November 30. To the Oxford and Cambridge Club with Roger Caras and Fred Ordway (Technical Adviser) to meet Dr. Louis Leakey and his son Richard. Dr. Leakey is just as I imagined him-full of enthusiasm and ideas. He thinks that Man now goes back at least four to five million years. He also confided to me that he'd written a play-a fantasy about primitive man which he thought would make a fine movie. It's about a group of anthropologists who are sent back into the past by a witch doctor. I said (breaking all my rules) that I'd be glad to see the MS-which is true.

December 16. My 48th birthday-and Somerset Maugham dies. Trying to make something of this (last of the competition?).

December 25. Christmas Day, ha-ha! Hacked my way to Jupiter-slow but steady going.

December 26. Working all day. Stan phoned to thank me for the presents and sent a driver to collect what I'd written. He called later to say that he didn't think much of the dialogue. I agreed.

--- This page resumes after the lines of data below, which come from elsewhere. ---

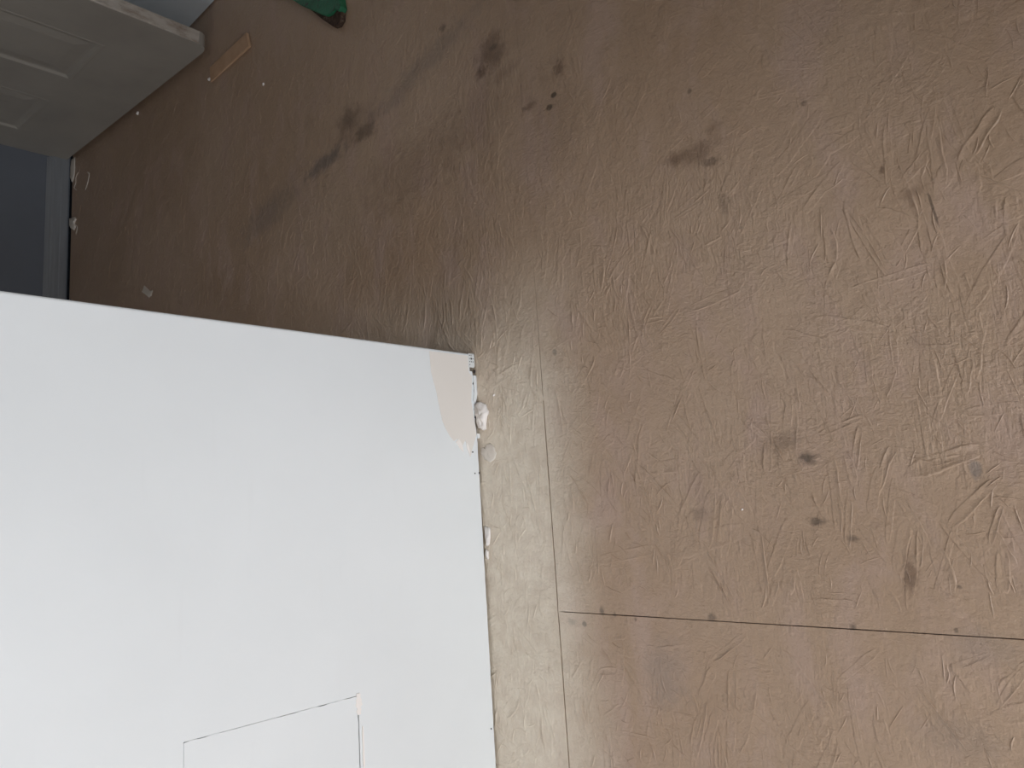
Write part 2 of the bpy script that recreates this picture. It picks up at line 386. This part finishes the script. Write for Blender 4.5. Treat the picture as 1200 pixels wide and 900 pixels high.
VIS = (-3.0, 0.15, -0.55, 1.45)     # the part of the floor near the camera that can be seen
def strand_angle():
    a = rnd.random()
    if a < 0.62: return math.pi / 2 + rnd.gauss(0, 0.42)
    return rnd.uniform(0, math.pi)
for o, (x0, x1, y0, y1) in zip(panels, PANELS):
    vx0, vx1 = max(x0, VIS[0]) , min(x1, VIS[1]); vy0, vy1 = max(y0, VIS[2]), min(y1, VIS[3])
    if vx1 - vx0 < 0.05 or vy1 - vy0 < 0.05: continue
    area_ = (vx1 - vx0) * (vy1 - vy0)
    mb = MB()
    inside = lambda x, y, r: x0 + r < x < x1 - r and y0 + r < y < y1 - r
    for _ in range(int(area_ * 1000)):
        L = rnd.uniform(0.035, 0.105); W = rnd.uniform(0.006, 0.022); x = rnd.uniform(vx0, vx1); y = rnd.uniform(vy0, vy1); a = strand_angle()
        if not (inside(x - .5*L*math.cos(a), y - .5*L*math.sin(a), W*.6 + .002) and inside(x + .5*L*math.cos(a), y + .5*L*math.sin(a), W*.6 + .002)): continue
        q = rnd.random()
        rough_zone = 0.62 + 0.9 * max(0, noise.noise(Vector((x * 2.2, y * 2.2, 3.3)))) + (0.45 if y < 0.35 else 0) + (0.4 if x < -0.45 and y < 0.4 else 0)
        if y > 0.42: rough_zone *= 0.62
        h1 = (0.00012 + 0.00075 * q ** 3) * rough_zone * LIPS; h2 = (0.00010 + 0.0005 * rnd.random() ** 3) * rough_zone * LIPS
        strand_into(mb, x, y, a, L, W, h1, h2, rnd.gauss(0, 0.0012), rnd.uniform(0, 999))
    for _ in range(int(area_ * 1800)):
        L = rnd.uniform(0.009, 0.036); x = rnd.uniform(vx0, vx1); y = rnd.uniform(vy0, vy1)
        if not inside(x, y, 0.03): continue
        z = (0.95 + (0.9 if x < -0.55 and y < 0.3 else 0)) + 0.8 * max(0, noise.noise(Vector((x * 3.2, y * 3.2, 8.3)))) + (0.3 if y < 0.35 else 0)
        lip_into(mb, x, y, strand_angle(), L, rnd.uniform(0.0004, 0.0010), rnd.uniform(0.00015, 0.00055) * z * min(1.0, L / 0.016), max(-L * .1, min(L * .1, rnd.gauss(0, 0.0022))))
    for (a, b, W, h) in SPECIAL:
        cx, cy = (a[0] + b[0]) / 2, (a[1] + b[1]) / 2
        if not inside(cx, cy, 0.0): continue
        L = math.hypot(b[0]-a[0], b[1]-a[1])
        strand_into(mb, cx, cy, math.atan2(b[1]-a[1], b[0]-a[0]), L, W, h, h * 0.8, 0.0008, 7.7 + cx)
    obj('strand_relief', mb.v, mb.f, FLOOR, o, smooth=True, kind='stuff')

# ------------------------------------------------------------------ white partition wall (left), ends at the bead corner
PATCH_Y0, PATCH_Y1 = -0.2364 - 0.20, -0.2364     # cut-in drywall repair
PATCH_Z0, PATCH_Z1 = 0.2513, 0.4854
mb = MB()
BT = 0.0125
BASEZ = 0.0085
def ragged(y):          # lower edge of the board, chewed away near the corner
    n = 0.5 + 0.5 * noise.noise(Vector((y * 55, 2.0, 0))) ; k = 0.5 + 0.5 * noise.noise(Vector((y * 160, 7.0, 0)))
    if y < 0.10: return 0.0035 + 0.0015 * n
    t = min(1, (y - 0.10) / 0.04)
    return 0.0035 + t * (0.0075 * n * k + 0.001)
def jag(y0, y1, z1):    # board piece with a ragged foot
    ys = [y0 + (y1 - y0) * i / max(1, int((y1 - y0) / 0.004)) for i in range(int((y1 - y0) / 0.004) + 1)]
    pts = [(y, ragged(y)) for y in ys] + [(y1, z1), (y0, z1)]
    mb.prism(pts, lambda p: (PX0 - BT, p[0], p[1]), lambda p: (PX0, p[0], p[1]))
G1, G2 = 0.0007, 0.0003
jag(-0.9, PYE - 0.03, PATCH_Z0)
mb.box((PX0 - BT, YF, 0.004), (PX0, -0.9, PATCH_Z0))
mb.box((PX0 - BT, YF, PATCH_Z0), (PX0, PATCH_Y0, PATCH_Z1))
mb.box((PX0 - BT, PATCH_Y1, PATCH_Z0), (PX0, PYE - 0.03, PATCH_Z1))
mb.box((PX0 - BT, YF, PATCH_Z1), (PX0, PYE - 0.03, H))
# rounded corner column, from just above the bared bead up to the ceiling
rr = 0.004
arc = [(PX0 - rr + rr * math.cos(a), PYE - rr + rr * math.sin(a)) for a in [i * math.pi / 2 / 6 for i in range(7)]]
outl = [(PX0, PYE - 0.03)] + arc + [(PX1 + rr, PYE), (PX1, PYE - rr), (PX1, PYE - 0.03)]
mb.prism(outl, lambda p: (p[0], p[1], 0.0125), lambda p: (p[0], p[1], H))
# back board and studs core
mb.box((PX1, YF, 0.004), (PX1 + BT, PYE - 0.03, H))
wall_left = struct(mb.build('wall_left', WHITE))
mb = MB(); mb.box((PX1 + BT, YF, 0.0), (PX0 - BT, PYE - 0.012, H - .01))
mb.build('gypsum_core', GYP, wall_left)
# repair patch, with its own gap round it
mb = MB()
yy = [PATCH_Y0 + 0.001 + (PATCH_Y1 - PATCH_Y0 - 0.002) * i / 24 for i in range(25)]
top = [(y, PATCH_Z1 - G2 * 0.7 - 0.0006 * noise.noise(Vector((y * 70, 0, 1)))) for y in yy]
zz = [PATCH_Z0 + 0.002 + (PATCH_Z1 - PATCH_Z0 - 0.004) * i / 40 for i in range(41)]
side_hi = [(PATCH_Y1 - G1 * 0.6 * (1.0 - 0.55 * i / 40) + 0.0011 * noise.noise(Vector((0, z * 70, 4))), z) for i, z in enumerate(zz)]
pts = [(PATCH_Y0 + 0.001, PATCH_Z0 + 0.0022)] + [(y, PATCH_Z0 + 0.0022 + 0.0012 * noise.noise(Vector((y * 90, 3, 1)))) for y in yy[1:]] + side_hi[1:-1] + top[::-1]
mb.prism(pts, lambda p: (PX0 - BT, p[0], p[1]), lambda p: (PX0 + 0.0006, p[0], p[1]))
pt = mb.build('repair_patch', WHITE, wall_left)
# torn compound along the patch's lower edge
mb = MB()
for (y0, y1, w, dz) in ((PATCH_Y1 - 0.024, PATCH_Y1 + 0.003, 0.0085, 0.0005), (PATCH_Y1 - 0.2, PATCH_Y1 - 0.040, 0.0030, -0.0046)):
    n = 18; lo = []; hi = []
    for i in range(n + 1):
        y = y0 + (y1 - y0) * i / n; e = math.sin(math.pi * min(0.98, max(0.02, i / n))) ** 0.25
        lo.append((y, PATCH_Z0 + dz - w * 0.5 * e * (1 + 1.1 * noise.noise(Vector((y * 220, 1, 1))))))
        hi.append((y, PATCH_Z0 + dz + w * 0.5 * e * (1 + 1.1 * noise.noise(Vector((y * 220, 5, 1))))))
    mb.prism(lo + hi[::-1], lambda p: (PX0 - 0.002, p[0], p[1]), lambda p: (PX0 + 0.0014, p[0], p[1]))
mb.build('torn_compound', PLASTER, wall_left)['label'] = 'pinkish torn filler on the edge of the cut-in patch'
# beige filler over the lower corner of the wall, with dragged drips
FILL = [(0.2483, 0.0982), (0.2489, 0.0152), (0.2216, 0.0154), (0.215, 0.0081), (0.1734, 0.0132), (0.1566, 0.0107), (0.1313, 0.0068), (0.1173, 0.006), (0.1075, 0.0106), (0.0977, 0.0152), (0.0811, 0.0222), (0.0893, 0.0253), (0.1017, 0.0282), (0.1085, 0.0314), (0.1029, 0.0356), (0.0933, 0.0419), (0.1028, 0.0449), (0.111, 0.048), (0.1067, 0.0556), (0.1147, 0.0641), (0.1267, 0.0723), (0.14, 0.0786), (0.1588, 0.0827), (0.1856, 0.088), (0.2149, 0.0967)]
mb = MB(); mb.prism(FILL, lambda p: (PX0 - 0.0005, p[0], p[1]), lambda p: (PX0 + 0.0005, p[0], p[1]))
o = mb.build('filler_patch', SKIM, wall_left); o['label'] = 'beige filler smeared over the bottom corner of the wall'
mb = MB()
for q in [[(0.1054, 0.052), (0.111, 0.0461), (0.1029, 0.0393), (0.0892, 0.0366), (0.0946, 0.0436)], [(0.1058, 0.0298), (0.099, 0.0246), (0.0838, 0.022), (0.0948, 0.0287)]]: mb.prism(q, lambda p: (PX0 - 0.0005, p[0], p[1]), lambda p: (PX0 + 0.0012, p[0], p[1]))
mb.build('filler_streak', PLASTER, wall_left)
# bared perforated corner bead
mb = MB()
y0, y1 = PYE - 0.0235, PYE - 0.001; z0, z1 = 0.0012, 0.0142
holes = [(PYE - 0.0035 - 0.0052 * i, 0.0118 - 0.0036 * j) for i in range(4) for j in range(3)]
mb.prism([(y0, z0 + .002), (y0 + .003, z0), (y1, z0), (y1, z1), (y0, z1)], lambda p: (PX0 - 0.001, p[0], p[1]), lambda p: (PX0 + 0.0008, p[0], p[1]))
mb.prism([(PX0 - 0.02, 0), (PX0 + 0.0008, 0), (PX0 + 0.0008, 1), (PX0 - 0.02, 1)], lambda p: (p[0], PYE - 0.0015 + 0.001 * 0, z0 if p[1] == 0 else z1), lambda p: (p[0], PYE - 0.0002, z0 if p[1] == 0 else z1))
bead = mb.build('corner_bead', METAL, wall_left); bead['label'] = 'bare perforated metal strip at the foot of the corner'
for k, (hy, hz) in enumerate(holes):
    if k in (2, 10, 11): continue
    mb = MB(); r = 0.00085 if k != 4 else 0.0016
    mb.prism([(hy + r * 1.2 * math.cos(a * math.pi / 4), hz + r * math.sin(a * math.pi / 4)) for a in range(8)], lambda p: (PX0 + 0.0004, p[0], p[1]), lambda p: (PX0 + 0.00095, p[0], p[1]))
    mb.build('bead_hole', HOLE, bead)
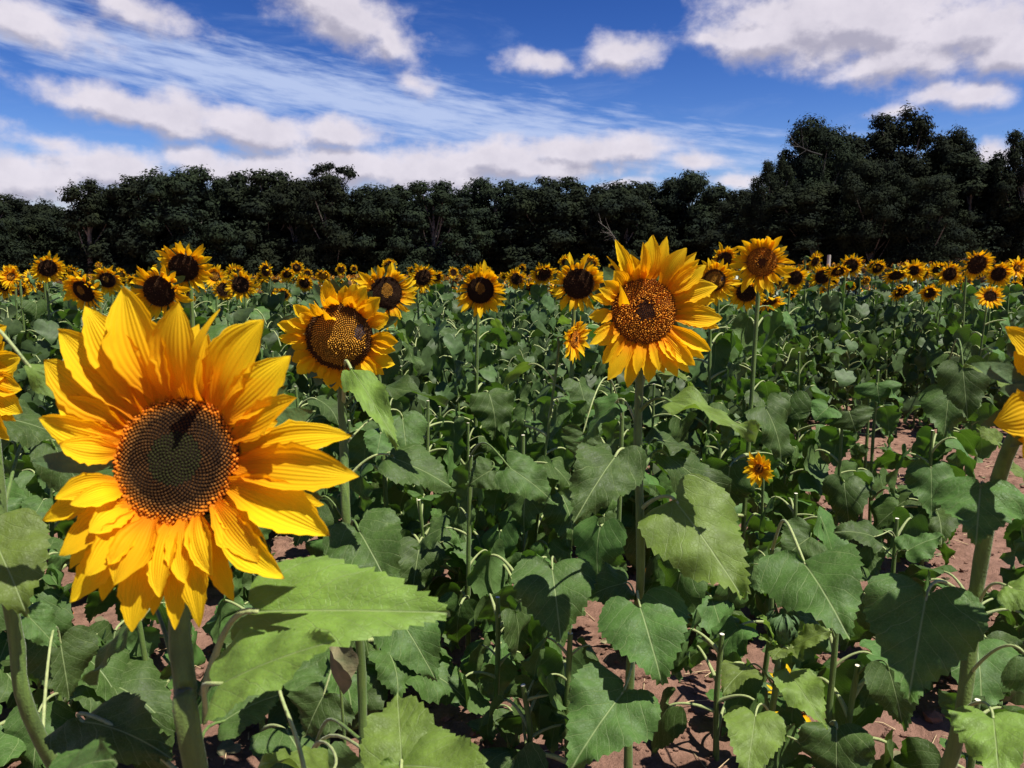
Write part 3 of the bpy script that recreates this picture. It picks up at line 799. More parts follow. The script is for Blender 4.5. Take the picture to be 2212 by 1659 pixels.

That Christmas of 1965 we were really under the gun, and no one had a holiday. Stanley was up against an unbreakable deadline. The enormous set of the TMA 1 excavation, containing the monolith found on the Moon, had been constructed at the Shepperton Studios, in South West London-and it had to be torn down by the first week of the New Year, so that another production could move in. Stanley had only a week to do all his shooting, for the second crucial encounter between Man and Monolith.